The barriers to adopt machine learning are in our heads

The original version of this article was published on Digital Insurance Agenda Blog

The seven take-aways of this post:

  • Thanks to modern machine learning technology, organizations have never before been closer to being able to manage risk holistically.
  • Today’s barriers for adoption of state-of-the-art machine learning are no longer in technology but in our heads.
  • The lack of productivity in data analytics cannot be solved by hiring more people.
  • New cloud-born machine learning platforms are moving predictive analytics to the next level. Machine learning is moving from the self-standing product to an integral service – Machine Learning as a Service.
  • The entire machine learning workflow is getting automated little by little.
  • Companies’ domain experts and IT developers are starting to use new consumable and interpretable machine learning platforms in their daily work.
  • Innovative organizations in different industries will soon transform into efficient predictive model factories.

Increasing computational power is bringing problems humans are helpless to solve within reach as they can explore relationships between thousands of variables and find the right relationships between them. Machine learning is great at identifying patterns in sparse data and zeroing on variables that strongly influence the outcome of events of interest to the organization like: Will the customer be profitable? How likely is it that the claim is fraudulent? What is the next best action the customer could be interested in? Or how severe an event will it turn out to be given circumstances? This ‘super-power’ is of enormous value. Each newly discovered pattern can have direct impact on costs, revenues and customer satisfaction.

As it is often the case with technological advances the never ending march of bigger data, bigger computing capacity and better tools have finally broken the barriers of feasibility in doing machine learning at scale.

Democratised productivity

Today’s barriers for adoption of state-of-the-art machine learning technology are no longer in technology but in our heads. ”We’ve always done it this way,” arises quickly even in machine learning projects. Most of the industries have recently hired people from academia and with them also inherited the technology in use in academia without questioning whether the same tools can also solve the problems with different requirements than the ones in scientific research. The belief that lack of productivity in data analytics can be solved by hiring more smart people instead of upgrading to a standards based end-to-end framework stands opposite to all other developments in the digital world. Yet these barriers remain omnipresent in corporate settings when it comes down to taking analytics from merely interesting insights into real business processes that touch the end-customer. But the shift is inevitable.

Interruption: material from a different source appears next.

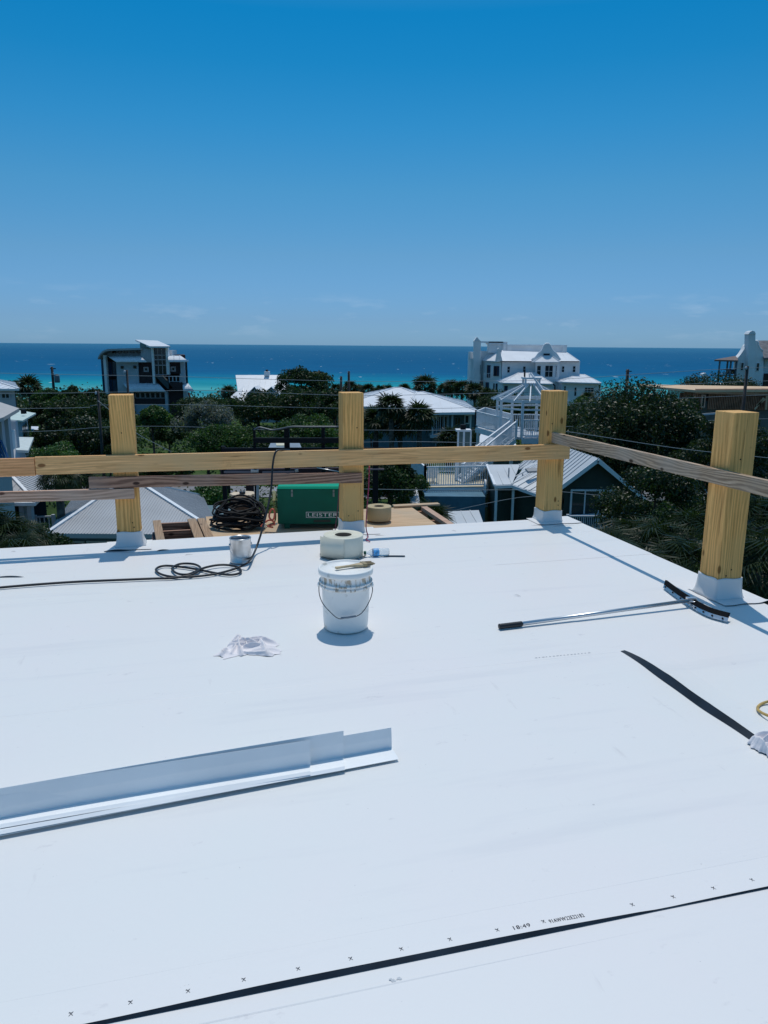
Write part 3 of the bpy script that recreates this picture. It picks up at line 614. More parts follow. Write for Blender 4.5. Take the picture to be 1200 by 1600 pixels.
def roll(name, lab, loc, ro, ri, h, m, cat, grp=None, tail=True):
    t = thing(name, lab, cat, loc, 0, grp)
    mb = MB(); n = 64; turns = 14
    mb.lathe([(ri+.004, .002), (ro-.002, .0), (ro, .003), (ro, h-.003), (ro-.002, h), (ri+.004, h-.001)], n); mb.build('tape', m, t)
    mb = MB(); 
    for k in range(9):
        r_ = ri+.01+(ro-ri-.02)*k/8; mb.lathe([(r_, h-.0004), (r_+.0012, h+.0008), (r_+.0024, h-.0004)], n)
    mb.build('wound_edge', m, t)
    mb = MB(); mb.lathe([(ri+.004, .001), (ri+.004, h-.002), (ri, h-.002), (ri, .001)], 40, closed=True); mb.build('core', mat('cardboard_core', (.05, .045, .04), .8), t)
    mb = MB(); mb.lathe([(0, .012), (ri, .012)], 32); mb.build('hollow', mat('core_shade', (.03, .028, .026), .9), t)
    if tail:
        mb = MB(); vs = []
        for k in range(15):
            a = R(200)+R(75)*k/14; r_ = ro+.004+.028*(1-k/14)**2; vs += [(r_*math.cos(a), r_*math.sin(a), .002), (r_*math.cos(a), r_*math.sin(a), h+.002)]
        mb.add(vs, [(2*i, 2*i+2, 2*i+3, 2*i+1) for i in range(14)], True); mb.build('loose_end', m, t, solid=.002)
        mb = MB(); vs = []
        for k in range(31):
            a = R(150)+R(200)*k/30; vs += [((ro+.012)*math.cos(a), (ro+.012)*math.sin(a), .003), ((ro+.030)*math.cos(a)*1.0, (ro+.026)*math.sin(a), .006)]
        mb.add(vs, [(2*i, 2*i+2, 2*i+3, 2*i+1) for i in range(30)], True); mb.build('liner', M_BLACK, t, solid=.0012)
c = atz(534, 878, 0); roll('tape_roll', 'fat cream roll of cover tape lying flat behind the bucket', Vector((c.x+.004, c.y+.165, .015)), .158, .063, .165, M_TAPE, 'tape roll', 'rolls of tape')
c = atz(592, 817, -.05); roll('tape_roll', 'tan roll of tape standing on the plywood right of the second post', Vector((c.x, c.y+.11, -.038)), .122, .045, .135, M_TAPE2, 'tape roll', 'rolls of tape', False)
# bottle lying down
def bottle():
    a = atz(567, 868, .02); t = thing('water_bottle', 'small clear plastic bottle with blue label lying beside the cream tape roll', 'bottle', Vector((a.x+.02, a.y+.0, .042)), R(12))
    My = Matrix.Rotation(math.pi/2, 4, 'Y')
    g = bpy.data.materials.new('clear_plastic'); g.use_nodes = True; b = g.node_tree.nodes['Principled BSDF']; b.inputs['Base Color'].default_value = (.85, .92, .97, 1); b.inputs['Roughness'].default_value = .08; b.inputs['Transmission Weight'].default_value = .8; b.inputs['IOR'].default_value = 1.15
    mb = MB(); mb.lathe([(.012, .0), (.012, .02), (.026, .045), (.031, .06), (.030, .075), (.031, .11), (.029, .125), (.031, .14), (.031, .18), (.026, .19), (.0, .186)], 28, My); mb.build('body', g, t)
    mb = MB(); mb.lathe([(.0316, .062), (.0316, .108)], 28, My); mb.build('label', mat('blue_label', (.10, .38, .75), .4, noise=.4, nscale=40), t)
    mb = MB(); mb.lathe([(0, -.012), (.015, -.012), (.0155, .004), (.012, .004)], 20, My); mb.build('cap', mat('green_cap', (.0, .09, .05), .4), t)
    b0 = UV(atz(600, 871, 0)); mb = MB(); mb.box(-.03, .135, -.014, .010, .0, .003); mb.box(-.14, -.02, -.006, .002, .0, .004)
    o = mb.build('membrane_scrap', M_NAVY, None, loc=W(b0.x+.03, b0.y-.01, .013), rot=R(0)); tag(o, 'thin black strip of scrap beside the water bottle', 'scrap')
bottle()
# rags
def rag(name, lab, pts_px, seed, hh, n=44, zoff=0):
    """a crumpled cloth: a sheet over the outline, folded in ridges"""
    q = [atz(x, y, 0) for x, y in pts_px]; cx, cy = sum(p.x for p in q)/len(q), sum(p.y for p in q)/len(q)
    rr = random.Random(seed); mb = MB(); poly = [(p.x-cx, p.y-cy) for p in q]
    def rad(a):
        best = 0
        for i in range(len(poly)):
            (x0, y0), (x1, y1) = poly[i], poly[(i+1) % len(poly)]; dx, dy = math.cos(a), math.sin(a); den = dx*(y1-y0)-dy*(x1-x0)
            if abs(den) < 1e-9: continue
            t = (x0*(y1-y0)-y0*(x1-x0))/den; s_ = (x0*dy-y0*dx)/den
            if t > 0 and -1e-6 <= s_ <= 1+1e-6: best = max(best, t)
        return best
    ex = max(p[0] for p in poly); ey = max(p[1] for p in poly); ridges = []
    for _ in range(19):
        cx_, cy_ = rr.uniform(-.75, .75)*ex, rr.uniform(-.7, .7)*ey; a_ = rr.gauss(.1, .55)+(math.pi/2 if rr.random() < .25 else 0); l_ = rr.uniform(.3, .9)*ex*.7
        ridges.append((cx_-l_*math.cos(a_), cy_-l_*math.sin(a_), cx_+l_*math.cos(a_), cy_+l_*math.sin(a_), rr.uniform(.007, .017), rr.uniform(.35, 1.0), rr.uniform(-.3, .3)))
    def fold(x, y):
        h = 0
        for (x0, y0, x1, y1, w_, k_, bend) in ridges:
            dx, dy = x1-x0, y1-y0; L2 = dx*dx+dy*dy+1e-9; t = ((x-x0)*dx+(y-y0)*dy)/L2; tt = min(1, max(0, t)); off_ = bend*math.sin(tt*math.pi)*w_*2
            d_ = math.hypot(x-x0-dx*tt+dy/math.sqrt(L2)*off_, y-y0-dy*tt-dx/math.sqrt(L2)*off_); h = max(h, k_*math.exp(-(d_/w_)**1.5)*(.4+.6*math.sin(math.pi*min(1, max(0, .15+.7*tt)))))+.12*k_*math.exp(-(d_/(w_*2.5))**2)
        return min(h, 1.5)
    vs = [(0, 0, hh)]; NA = n*3; NR = 40
    for j in range(1, NR+1):
        for i in range(NA):
            a = 2*math.pi*i/NA; r_ = rad(a)*j/NR*(1+(.05*math.sin(a*5+seed)+.05*math.sin(a*13+seed*2)+.03*math.sin(a*29))*(j/NR)**3); x, y = r_*math.cos(a), r_*math.sin(a)
            h = fold(x, y); e_ = 1-(j/NR)**6; z = hh*(.06+h*.85)*(.25+.75*e_)
            if j == NR: z = .002+.3*z
            vs.append((x+.004*h, y-.006*h, max(.001, z)))
    fs = [(0, 1+i, 1+(i+1) % NA) for i in range(NA)]+[(1+(j-1)*NA+i, 1+j*NA+i, 1+j*NA+(i+1) % NA, 1+(j-1)*NA+(i+1) % NA) for j in range(1, NR) for i in range(NA)]
    mb.add(vs, fs, True); o = mb.build(name, M_RAG, None, loc=(cx, cy, .007+zoff)); return tag(o, lab, 'rag', 'crumpled cloths on the roof')
rag('cloth', 'crumpled white rag lying left of the bucket', [(333, 1027), (355, 1013), (366, 998), (377, 1001), (383, 1006), (402, 1000), (430, 1006), (441, 1024), (418, 1027), (392, 1026), (372, 1027), (352, 1031)], 5, .045)
rag('cloth', 'crumpled whitish rag at the right edge below the yellow hose', [(1166, 1163), (1175, 1156), (1230, 1150), (1240, 1180), (1215, 1192), (1180, 1176)], 11, .06)
# yellow hose loop
c0 = atz(1222, 1120, 0); mb = MB(); pts = []
for k in range(30):
    a = R(80)+R(250)*k/29; pts.append((c0.x+.10*math.cos(a), c0.y+.115*math.sin(a), .022+.010*math.sin(a*2)))
mb.tube(pts, .0065, 10); tag(mb.build('hose', mat('yellow_hose', (.50, .33, .10), .5, noise=.25, nscale=30), None), 'yellow brown hose loop at the right edge of the roof', 'hose')
# squeegee
def squeegee():
    a = atz(812, 976, .02); b = atz(1062, 944, .02); b = b+(b-a)*.03
    p0, p1 = atz(1040, 908, .03), atz(1139, 960, .03); mid = (p0+p1)/2
    t = thing('floor_squeegee', 'long pole squeegee with black rubber blade lying at the foot of the right post', 'squeegee', (mid.x, mid.y, .014)); L0 = Vector(t.location)
    j0 = aty(1082, 938, mid.y)
    g0 = atz(780, 979, .026); g1 = atz(813, 975, .026); j = atz(1080, 938, .05)
    mb = MB(); mb.tube([g1-L0, j-L0], .0125, 16); mb.build('pole', M_ALU, t)
    mb = MB(); d = (g1-g0); mb.tube([g0-L0, g0-L0+d*.04, g0-L0+d*.12, g1-L0-d*.03, g1-L0+d*.06], .0165, 16); mb.build('grip', M_BLACK, t)
    mb = MB(); n_ = 24; vs = []; px_ = [(1040, 906), (1062, 922), (1085, 936.5), (1110, 949), (1139, 957)]; sp = smooth([atz(x, y, .06) for x, y in px_], 6)
    for p in sp:
        q = p-L0; vs += [(q.x-.004, q.y-.004, q.z+.0), (q.x-.022, q.y-.032, .022), (q.x-.016, q.y-.034, .018), (q.x+.012, q.y+.004, q.z-.004)]
    m_ = len(sp); mb.add(vs, [(4*i+k, 4*i+4+k, 4*i+4+(k+1) % 4, 4*i+(k+1) % 4) for i in range(m_-1) for k in range(4)]+[(0, 1, 2, 3), tuple(4*m_-4+k for k in range(4))]); mb.build('rubber_blade', mat('matt_black_blade', (.006, .007, .009), .8, .08), t)
    mb = MB(); sp2 = [p+Vector((-.020, -.036, 0)) for p in sp]; vs = []
    for p in sp2: q = p-L0; vs += [(q.x, q.y+.004, .024), (q.x-.012, q.y-.012, .004), (q.x-.009, q.y-.016, .003), (q.x+.003, q.y-.002, .024)]
    mb.add(vs, [(4*i+k, 4*i+4+k, 4*i+4+(k+1) % 4, 4*i+(k+1) % 4) for i in range(m_-1) for k in range(4)]); f = mb.build('metal_channel', M_ALU, t)
    for i in range(1, m_-1, 3):
        mb = MB(); q = sp2[i]-L0; mb.lathe([(0, .006), (.005, .005), (.006, 0)], 10, Matrix.Translation((q.x-.006, q.y-.009, .016)) @ Matrix.Rotation(R(50), 4, 'X')); mb.build('bolt', M_DSTEEL, t)
    mb = MB(); jm = sp[m_//2-1]-L0
    for s_ in (-.05, .05):
        mb.tube([j-L0+Vector((-.03, -.01, 0)), Vector((jm.x+s_*.9, jm.y-.05+s_*-.6, .035))], .005, 8)
    mb.box(j.x-L0.x-.03, j.x-L0.x+.03, j.y-L0.y-.016, j.y-L0.y+.016, .02, .055); mb.build('bracket', M_ALU, t)
squeegee()
# three nested strips of metal edge flashing
def flash(name, lab, pb0, pb1, pf0, pf1, hgt, z, hook=True):
    b0, b1 = atz(*pb0, z), atz(*pb1, z); f0, f1 = atz(*pf0, z), atz(*pf1, z)
    d = (b1-b0).normalized(); L_ = (b1-b0).length; a = math.atan2(d.y, d.x); nrm = Vector((d.y, -d.x, 0))
    wd = max(.03, (f1-b1).dot(nrm)); e1 = (f1-b1).dot(d); mb = MB()
    th = .0012
    prof = [(0.012, hgt), (.004, hgt*.55), (0, .010), (-.002, .004), (-.010, .0035), (-wd+.014, .006), (-wd+.012, .012), (-wd, .004)]
    if not hook: prof = prof[:6]+[(-wd, .004)]
    n_ = 20; vs = []
    for i in range(n_+1):
        x = -1.6+(L_+1.6)*i/n_
        for k, (y, zz) in enumerate(prof): vs.append((x+(e1*(-y/wd) if i == n_ else 0), y+.003*math.sin(x*2+1)*(zz/hgt), zz+.0015*math.sin(x*3)))
    m_ = len(prof); mb.add(vs, [(i*m_+k, (i+1)*m_+k, (i+1)*m_+k+1, i*m_+k+1) for i in range(n_) for k in range(m_-1)])
    o = mb.build(name, M_FLASH, None, loc=b0, rot=a, solid=th); tag(o, lab, 'metal flashing', 'nested white metal flashings'); return o
flash('edge_flashing', 'longest white metal flashing, its end sticking out farthest right of the nested pile', (0, 1284), (612, 1169), (0, 1306), (623, 1187), .090, .014, False)
flash('edge_flashing', 'middle white metal flashing of the nested pile, ending short of the longest', (0, 1281), (537, 1183), (0, 1305), (539, 1204), .112, .018)
flash('edge_flashing', 'shortest white metal flashing lying innermost on top of the nested pile', (0, 1278), (485, 1196), (0, 1300), (485, 1212), .103, .023)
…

New cloud-born machine learning platforms (like BigML) are moving predictive analytics from the far corners of support functions to the daylight of everyday business decisions, making it consumable, interpretable and opening it to companies’ domain experts and IT developers. Machine learning is moving from the self-standing product to an integral service; Machine Learning as a Service. This shift allows many more use cases to be solved programmatically thanks to easy cloning of good ideas across the organization and beyond toward the whole supply chain. This movement is bound to result large productivity gains due to smarter applications with real-time insights at the point of action — all this without having to hire 10s of PhDs and asking them to play nice in their sandboxes.

Focus on creativity

The entire machine learning workflow is getting automated little by little. Level of human interaction in repetitive tasks like extracting the right variables and choosing the right predictive model to solve relevant problems for organizations is gradually but surely marching down to zero. Thanks to these productivity gains in house analytics experts can afford to focus their attention to more creative aspects of their jobs that translate into true innovation

Old conventions

To facilitate this key transition, the focus of the next generation machine learning platforms extends beyond the objective of pure statistical programming to questions like: How can we easily deploy the predictive models into existing infrastructure and serve the prediction at the right moment to the right recipient? How can we build end-to-end predictive applications with dynamic models in half of the time that it took us before? How can we analyse new real-time data sources produced by dozens of sensors in vehicles collecting driving data?
Although a number of available platforms already can offer a big part of this vision today, the industry is still caught in old automatisms and false beliefs. “Predictive analytics is extremely difficult.” “In order to increase the productivity of our data science departments we need to double the number of data scientists.” “It will take us years until we change the hard-wired business rules with smart and adaptive business rules based on predictive models.” “Our hopes lay in improving our model’s accuracy with deep learning.” It runs the gamut from not questioning status-quo to pseudo-scientific talks about techniques that are promising but not yet fully vetted in most business domains.

Return to the forefront

This is a wake up call. It is high time to question the status quo. Make a concerted effort to adopt next generation machine learning platforms, revisit existing processes and get ready for industrialized machine learning before it takes you by surprise. The time of machine learning workshops and “Big Data” strategy slideware is coming to the end. It’s your job to break down the walls and empower the people participating in those workshops and project with the right scope of responsibilities, real-life use cases and the cutting edge tools. Innovative companies will soon transform into efficient predictive model factories that continually manage magnitudes higher number of models optimized for every product, every risk, and every customer. Are you ready for the upcoming change?